▶ [Exercise brief]: Reproduce the full listing that appears beneath this instruction exactly.

==== Data block

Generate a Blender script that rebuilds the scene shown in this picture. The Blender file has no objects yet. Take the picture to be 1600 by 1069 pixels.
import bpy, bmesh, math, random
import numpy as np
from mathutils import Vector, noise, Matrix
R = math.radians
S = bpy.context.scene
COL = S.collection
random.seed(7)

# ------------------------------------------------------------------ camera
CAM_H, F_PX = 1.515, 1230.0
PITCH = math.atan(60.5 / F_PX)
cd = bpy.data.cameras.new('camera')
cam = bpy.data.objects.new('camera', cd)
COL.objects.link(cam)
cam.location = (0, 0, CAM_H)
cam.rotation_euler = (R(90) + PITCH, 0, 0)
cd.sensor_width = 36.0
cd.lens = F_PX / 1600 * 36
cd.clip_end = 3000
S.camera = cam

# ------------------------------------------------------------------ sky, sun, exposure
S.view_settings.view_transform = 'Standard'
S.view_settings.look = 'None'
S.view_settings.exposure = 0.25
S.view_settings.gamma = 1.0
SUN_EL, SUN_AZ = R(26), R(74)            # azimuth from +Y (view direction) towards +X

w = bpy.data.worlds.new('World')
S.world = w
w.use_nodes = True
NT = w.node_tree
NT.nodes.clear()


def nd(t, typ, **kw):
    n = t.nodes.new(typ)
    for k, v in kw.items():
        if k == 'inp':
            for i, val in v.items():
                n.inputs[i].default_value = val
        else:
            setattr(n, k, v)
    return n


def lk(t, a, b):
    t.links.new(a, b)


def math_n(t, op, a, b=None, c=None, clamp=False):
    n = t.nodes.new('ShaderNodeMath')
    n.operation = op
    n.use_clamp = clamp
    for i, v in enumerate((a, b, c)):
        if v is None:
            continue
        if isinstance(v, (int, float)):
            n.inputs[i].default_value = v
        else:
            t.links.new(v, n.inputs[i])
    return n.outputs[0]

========

▶ [Written reply]:
Generate a Blender script that rebuilds the scene shown in this picture. The Blender file has no objects yet. Take the picture to be 1600 by 1069 pixels.
import bpy, bmesh, math, random
import numpy as np
from mathutils import Vector, noise, Matrix
R = math.radians
S = bpy.context.scene
COL = S.collection
random.seed(7)

# ------------------------------------------------------------------ camera
CAM_H, F_PX = 1.515, 1230.0
PITCH = math.atan(60.5 / F_PX)
cd = bpy.data.cameras.new('camera')
cam = bpy.data.objects.new('camera', cd)
COL.objects.link(cam)
cam.location = (0, 0, CAM_H)
cam.rotation_euler = (R(90) + PITCH, 0, 0)
cd.sensor_width = 36.0
cd.lens = F_PX / 1600 * 36
cd.clip_end = 3000
S.camera = cam

# ------------------------------------------------------------------ sky, sun, exposure
S.view_settings.view_transform = 'Standard'
S.view_settings.look = 'None'
S.view_settings.exposure = 0.25
S.view_settings.gamma = 1.0
SUN_EL, SUN_AZ = R(26), R(74)            # azimuth from +Y (view direction) towards +X

w = bpy.data.worlds.new('World')
S.world = w
w.use_nodes = True
NT = w.node_tree
NT.nodes.clear()


def nd(t, typ, **kw):
    n = t.nodes.new(typ)
    for k, v in kw.items():
        if k == 'inp':
            for i, val in v.items():
                n.inputs[i].default_value = val
        else:
            setattr(n, k, v)
    return n


def lk(t, a, b):
    t.links.new(a, b)


def math_n(t, op, a, b=None, c=None, clamp=False):
    n = t.nodes.new('ShaderNodeMath')
    n.operation = op
    n.use_clamp = clamp
    for i, v in enumerate((a, b, c)):
        if v is None:
            continue
        if isinstance(v, (int, float)):
            n.inputs[i].default_value = v
        else:
            t.links.new(v, n.inputs[i])
    return n.outputs[0]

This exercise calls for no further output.